Your instructions — Find the line with "What Blender Python" and the line with "sc.camera = cam", then repeat both of them and every line in between exactly. Omit the pictures.

Data entries:
[Start]

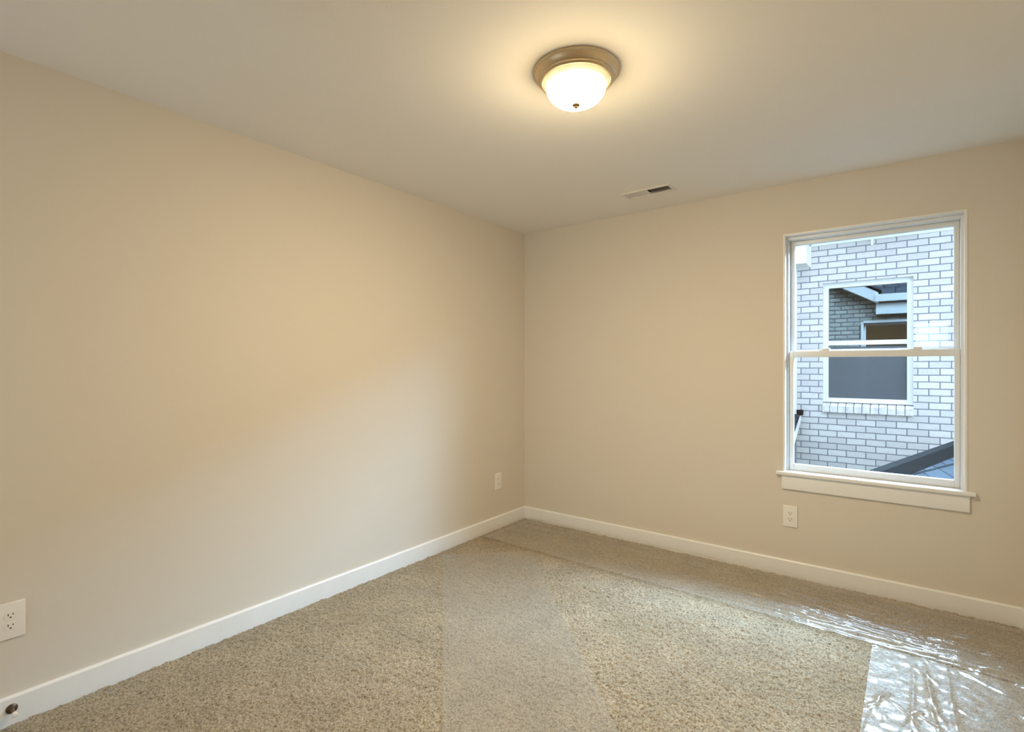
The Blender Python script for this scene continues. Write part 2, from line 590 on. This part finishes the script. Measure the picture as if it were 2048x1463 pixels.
rng = np.random.default_rng(7)
STEP = 0.005
xs = np.arange(0.002, RX, STEP)
ys = np.arange(RY + 0.002, 0.0, STEP)
X, Y = np.meshgrid(xs, ys)
n1 = norm(blur(rng.standard_normal(X.shape), 1))
n2 = norm(blur(rng.standard_normal(X.shape), 12))
Z = 0.006 + 0.0022 * np.clip(n1, -2.2, 2.2) + 0.0010 * np.clip(n2, -2, 2)
dw = np.minimum(np.minimum(X, RX - X), np.minimum(-Y, Y - RY)) - 0.014
Z = Z - 0.015 * np.exp(-(np.maximum(dw, 0) / 0.013) ** 2) * (1 + 0.25 * np.clip(n1, -2, 2))
Z = np.maximum(Z, -0.014)
Xj = X + 0.0014 * norm(blur(rng.standard_normal(X.shape), 1))
Yj = Y + 0.0014 * norm(blur(rng.standard_normal(X.shape), 1))
Xj = np.clip(Xj, 0.001, RX - 0.001); Yj = np.clip(Yj, RY + 0.001, -0.001)
floor = struct(grid_mesh('floor', Xj, Yj, Z, M['carpet']))
struct(boxes('floor_slab', [(0, RX, RY, 0, -0.2, -0.016)], M['dark']))

# ------------------------------------------------------------------ clear protective film, three strips
FILM_Z = 0.0155


def ridge(S, Tt, s0, s1, t0, bend, w, h, ph):
    """one crease running along s between s0 and s1."""
    u = np.clip((S - s0) / (s1 - s0), 0, 1)
    env = np.where((S > s0) & (S < s1), np.sin(np.pi * u) ** 0.6, 0)
    c = t0 + bend * np.sin(2.2 * u + ph)
    d = (Tt - c) / w
    return h * env * np.exp(-np.abs(d) ** 1.5)


def film(name, label, origin, ang, length, width, builder, lift=0.0, step=0.0045):
    s = np.arange(0, length + step / 2, step)
    t = np.arange(0, width + step / 2, step)
    S, Tt = np.meshgrid(s, t)
    r = np.random.default_rng(abs(int(ang * 100)) + 3)
    Hh = 0.00022 * norm(blur(r.standard_normal(S.shape), 2)) + 0.0011 * norm(blur(r.standard_normal(S.shape), 14))
    Hh = Hh - Hh.min() * 0 + builder(S, Tt, r)
    Hh = np.maximum(Hh, -0.002)
    ca, sa = math.cos(ang), math.sin(ang)
    Xw = S * ca - Tt * sa
    Yw = S * sa + Tt * ca
    o = grid_mesh(name, Xw, Yw, Hh, M['film'])
    o.location = (origin[0], origin[1], FILM_Z + lift)
    o.parent = None
    tag(o, label, 'plastic film', 'clear protective films on the carpet')
    return o


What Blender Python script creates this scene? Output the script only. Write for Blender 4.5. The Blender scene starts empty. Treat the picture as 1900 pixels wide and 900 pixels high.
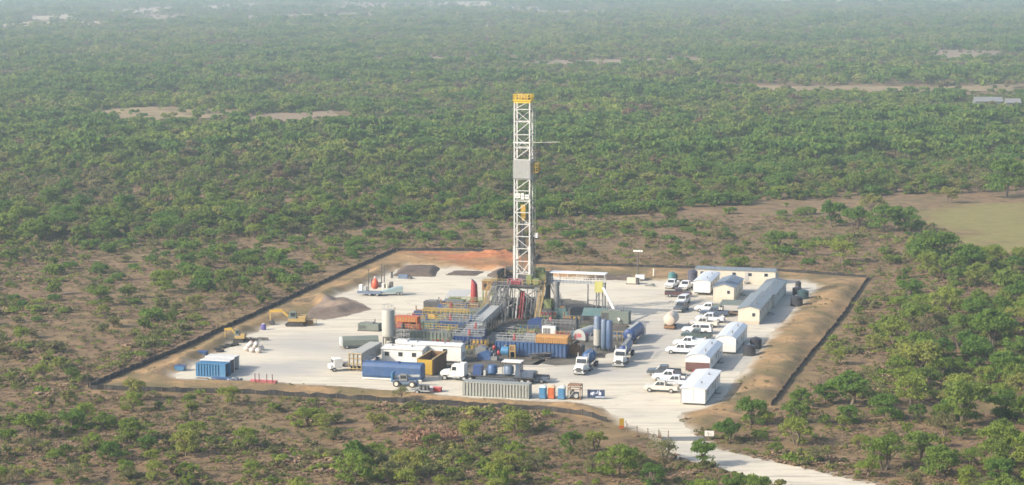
import bpy, bmesh, math, random
import numpy as np
from mathutils import Vector, Matrix, noise as mnoise

R = math.radians
sc = bpy.context.scene
COL = sc.collection
rnd = random.Random(7)

# ------------------------------------------------------------------ camera
F, HC = 3800.0, 76.0                      # focal length in photo pixels (1900 wide), camera height in metres
PITCH = math.atan(510.0 / F)
cd = bpy.data.cameras.new('camera'); cam = bpy.data.objects.new('camera', cd); COL.objects.link(cam)
cam.location = (0, 0, HC); cam.rotation_euler = (math.pi / 2 - PITCH, 0, 0)
cd.sensor_fit = 'HORIZONTAL'; cd.sensor_width = 36; cd.lens = 36 * F / 1900
cd.clip_start = 1; cd.clip_end = 60000
sc.camera = cam

# ------------------------------------------------------------------ light
SUN_EL, SUN_X, SUN_Y = R(30), -0.90, -0.43
w = bpy.data.worlds.new('World'); sc.world = w; w.use_nodes = True
nt = w.node_tree; bg = nt.nodes['Background']; sky = nt.nodes.new('ShaderNodeTexSky')
sky.sky_type = 'NISHITA'; sky.sun_disc = False; sky.sun_elevation = SUN_EL; sky.sun_rotation = math.atan2(SUN_X, SUN_Y)
sky.air_density = 1.0; sky.dust_density = 3.0; sky.ozone_density = 1.0
nt.links.new(sky.outputs[0], bg.inputs[0]); bg.inputs[1].default_value = 0.13
sd = bpy.data.lights.new('sun', 'SUN'); sun = bpy.data.objects.new('sun', sd); COL.objects.link(sun)
sd.energy = 3.1; sd.angle = R(0.6); sd.color = (1.0, 0.91, 0.78)
tosun = Vector((SUN_X * math.cos(SUN_EL), SUN_Y * math.cos(SUN_EL), math.sin(SUN_EL)))
sun.rotation_euler = tosun.to_track_quat('Z', 'Y').to_euler(); sun.location = (-200, -100, 300)
sc.view_settings.view_transform = 'Standard'; sc.view_settings.look = 'None'
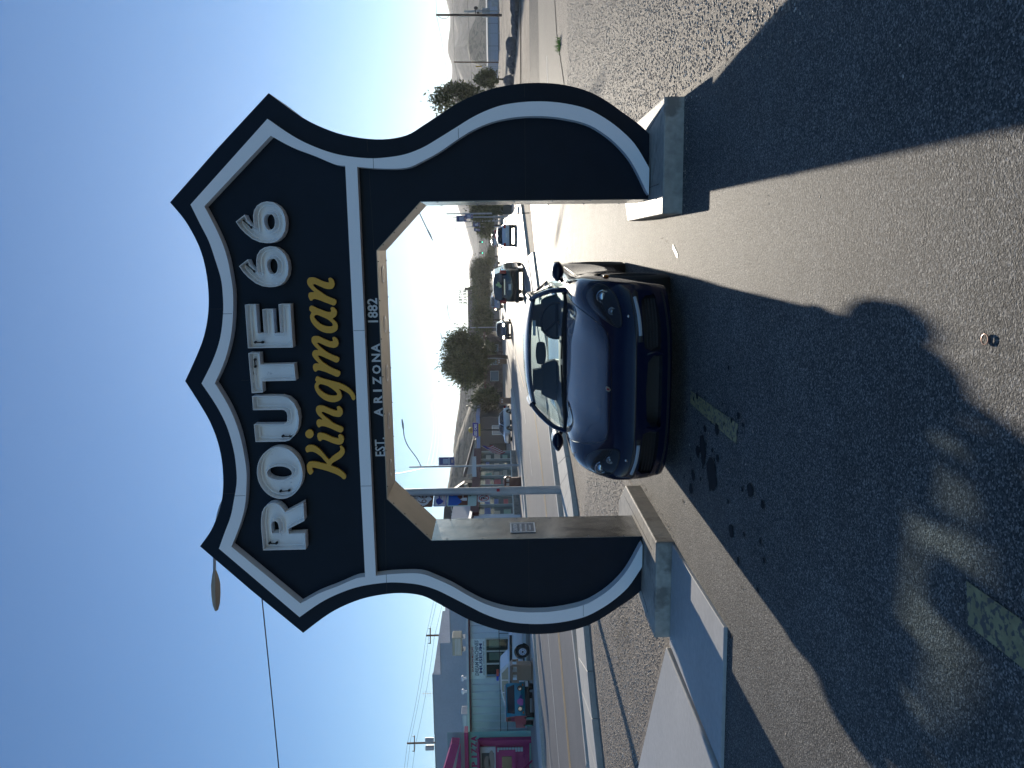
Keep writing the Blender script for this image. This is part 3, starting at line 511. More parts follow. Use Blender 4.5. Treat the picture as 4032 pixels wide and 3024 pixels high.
for s_, xa, xb, za, zb, bd in (('EST.', -1.797, -1.628, 2.561, 2.650, .012), ('1882', -.610, -.404, 2.575, 2.662, .02)):
    x0, z0 = KB*xa, 1.55+(za-1.55)*KB; x1, z1 = KB*xb, 1.55+(zb-1.55)*KB
    mb = MB(); text_mb(mb, s_, (x0+x1)/2, (z0+z1)/2, x1-x0, z1-z0, XZ(0), YF-.005, YF+.001, bold=bd); mb.build('flat_lettering', M_flatw, arch, world=True, label='small white lettering '+s_)
x0, x1 = KB*-1.443, KB*-.79; z0, z1 = 1.55+(2.569-1.55)*KB, 1.55+(2.645-1.55)*KB
for i, ch in enumerate('ARIZONA'):
    wl = [.085, .07, .02, .075, .085, .075, .085][i]; c = [-1.398, -1.283, -1.207, -1.118, -1.02, -.918, -.832][i]*KB
    mb = MB(); text_mb(mb, ch, c, (z0+z1)/2, wl, z1-z0, XZ(0), YF-.005, YF+.001, bold=.03); mb.build('flat_letter', M_flatw, arch, world=True)
# concrete blocks under the legs
def block(name, poly, lab):
    o = thing(name, lab, 'concrete block', (sum(p[0] for p in poly)/len(poly), sum(p[1] for p in poly)/len(poly), 0), group='concrete blocks under the archway')
    mb = MB(); mb.prism([poly], lambda u, v, d: (u, v, d), -.02, .173); mb.build('block', M_conc2, o, world=True, bevel=.012, smooth=False); return o
bl = block('concrete_block', [(-3.50, 6.45), (-2.585, 6.45), (-2.585, 8.12), (-2.90, 8.55), (-3.2, 8.55), (-3.48, 8.2)], 'concrete block on the left, carrying the wide metal-lined leg beside the pale slab')
br = block('concrete_block', [(.265, 6.48), (1.195, 6.50), (1.195, 7.75), (.95, 8.35), (.5, 8.4), (.265, 8.2)], 'concrete block on the right, between the asphalt lane and the gravel')
for o, pts in ((br, [((.52, 6.65), (.52, 8.2)), ((.27, 7.3), (.5, 7.3)), ((1.02, 7.15), (1.12, 6.62))]), (bl, [((-2.72, 6.62), (-2.72, 8.15)), ((-3.40, 6.75), (-3.33, 7.1))])):
    mb = MB()
    for a, b in pts: mb.tube([(*a, .1735), (*b, .1735)], .003, 4)
    mb.build('groove', M_dark, o, world=True)
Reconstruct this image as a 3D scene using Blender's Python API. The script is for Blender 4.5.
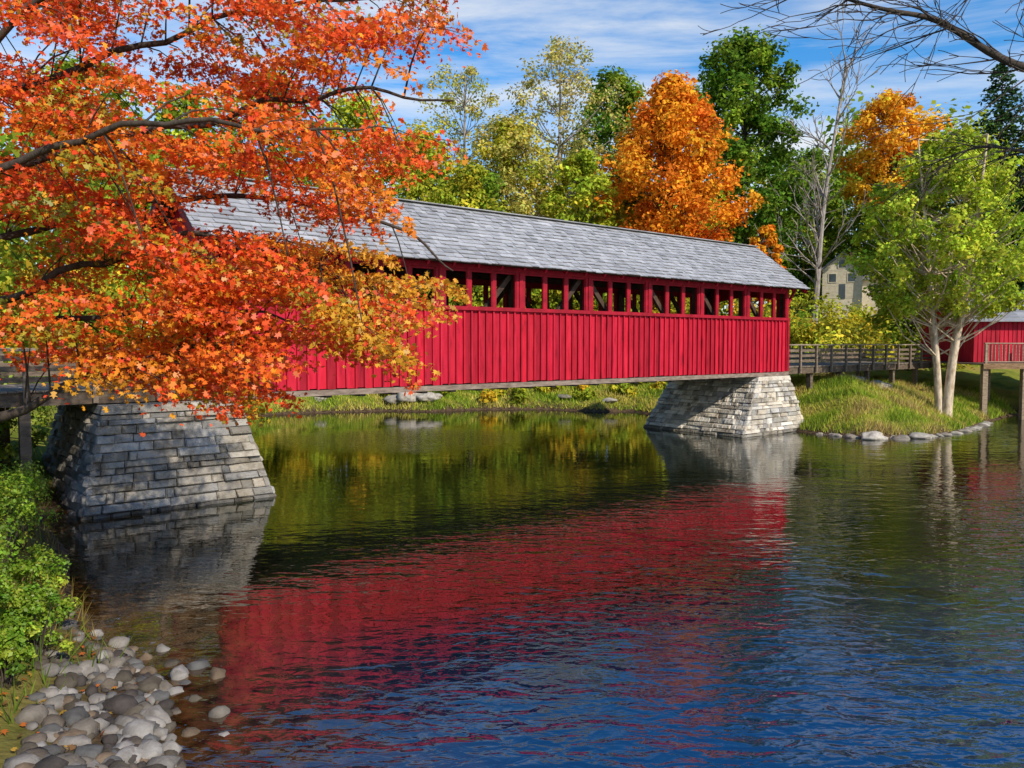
import bpy, math, random
import numpy as np
from mathutils import Vector, noise
random.seed(7); rng=np.random.default_rng(7)
scene=bpy.context.scene
for o in list(bpy.data.objects): bpy.data.objects.remove(o)
COL=scene.collection
CAMH=4.2
BR=math.atan2(0.632,0.775)
P0=(-7.6,21.9)
cd,sd=math.cos(BR),math.sin(BR)
def W(u,v): return (P0[0]+u*cd-v*sd, P0[1]+u*sd+v*cd)

# ---------------------------------------------------------------- materials
def newmat(name):
    m=bpy.data.materials.new(name); m.use_nodes=True
    nt=m.node_tree; nt.nodes.clear()
    out=nt.nodes.new('ShaderNodeOutputMaterial')
    return m,nt,out
def N(nt,t,**kw):
    n=nt.nodes.new(t)
    for k,v in kw.items(): setattr(n,k,v)
    return n
def ramp(nt,stops):
    r=N(nt,'ShaderNodeValToRGB')
    e=r.color_ramp.elements
    while len(e)<len(stops): e.new(0.5)
    for i,(p,c) in enumerate(stops):
        e[i].position=p; e[i].color=(c[0],c[1],c[2],1)
    return r
def noisenode(nt,scale,detail=4,rough=0.55,vec=None,mscale=None):
    n=N(nt,'ShaderNodeTexNoise'); n.inputs['Scale'].default_value=scale
    n.inputs['Detail'].default_value=detail; n.inputs['Roughness'].default_value=rough
    tc=N(nt,'ShaderNodeTexCoord')
    if mscale:
        mp=N(nt,'ShaderNodeMapping'); mp.inputs['Scale'].default_value=mscale
        nt.links.new(tc.outputs['Object'],mp.inputs['Vector']); nt.links.new(mp.outputs['Vector'],n.inputs['Vector'])
    else: nt.links.new(tc.outputs['Object'],n.inputs['Vector'])
    return n
def surf_mat(name,stops,scale=3,mscale=None,rough=0.8,bump=0.3,bscale=20,bdist=0.02,attr=False,spec=0.3,detail=4):
    m,nt,out=newmat(name)
    b=N(nt,'ShaderNodeBsdfPrincipled'); b.inputs['Roughness'].default_value=rough
    b.inputs['Specular IOR Level'].default_value=spec
    n=noisenode(nt,scale,detail,0.6,mscale=mscale)
    r=ramp(nt,stops); nt.links.new(n.outputs['Fac'],r.inputs['Fac'])
    col=r.outputs['Color']
    if attr:
        a=N(nt,'ShaderNodeAttribute'); a.attribute_name='Col'
        mx=N(nt,'ShaderNodeMix',data_type='RGBA',blend_type='MULTIPLY'); mx.inputs['Factor'].default_value=1
        nt.links.new(col,mx.inputs['A']); nt.links.new(a.outputs['Color'],mx.inputs['B'])
        col=mx.outputs['Result']
    nt.links.new(col,b.inputs['Base Color'])
    if bump>0:
        n2=noisenode(nt,bscale,4,0.6,mscale=mscale)
        bp=N(nt,'ShaderNodeBump'); bp.inputs['Strength'].default_value=bump; bp.inputs['Distance'].default_value=bdist
        nt.links.new(n2.outputs['Fac'],bp.inputs['Height']); nt.links.new(bp.outputs['Normal'],b.inputs['Normal'])
    nt.links.new(b.outputs['BSDF'],out.inputs['Surface'])
    return m
def leaf_mat(name,trans=0.35,far=False):
    m,nt,out=newmat(name)
    a=N(nt,'ShaderNodeAttribute'); a.attribute_name='Col'
    d=N(nt,'ShaderNodeBsdfDiffuse')
    t=N(nt,'ShaderNodeBsdfTranslucent')
    mx=N(nt,'ShaderNodeMixShader'); mx.inputs[0].default_value=trans
    nt.links.new(a.outputs['Color'],d.inputs['Color']); nt.links.new(a.outputs['Color'],t.inputs['Color'])
    nt.links.new(d.outputs['BSDF'],mx.inputs[1]); nt.links.new(t.outputs['BSDF'],mx.inputs[2])
    if far: nt.links.new(mx.outputs[0],out.inputs['Surface'])
    else:
        g=N(nt,'ShaderNodeBsdfGlossy'); g.inputs['Roughness'].default_value=0.45; g.inputs['Color'].default_value=(1,1,1,1)
        m2=N(nt,'ShaderNodeMixShader'); m2.inputs[0].default_value=0.02
        nt.links.new(mx.outputs[0],m2.inputs[1]); nt.links.new(g.outputs[0],m2.inputs[2]); nt.links.new(m2.outputs[0],out.inputs['Surface'])
    return m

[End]

Exercise response —
What Blender Python script creates this scene? Output the script only. Write for Blender 4.5. The Blender scene starts empty. Treat the picture as 1900 pixels wide and 900 pixels high.
import bpy, bmesh, math, random
import numpy as np
from mathutils import Vector, Matrix, noise as mnoise

R = math.radians
sc = bpy.context.scene
COL = sc.collection
rnd = random.Random(7)

# ------------------------------------------------------------------ camera
F, HC = 3800.0, 76.0                      # focal length in photo pixels (1900 wide), camera height in metres
PITCH = math.atan(510.0 / F)
cd = bpy.data.cameras.new('camera'); cam = bpy.data.objects.new('camera', cd); COL.objects.link(cam)
cam.location = (0, 0, HC); cam.rotation_euler = (math.pi / 2 - PITCH, 0, 0)
cd.sensor_fit = 'HORIZONTAL'; cd.sensor_width = 36; cd.lens = 36 * F / 1900
cd.clip_start = 1; cd.clip_end = 60000
sc.camera = cam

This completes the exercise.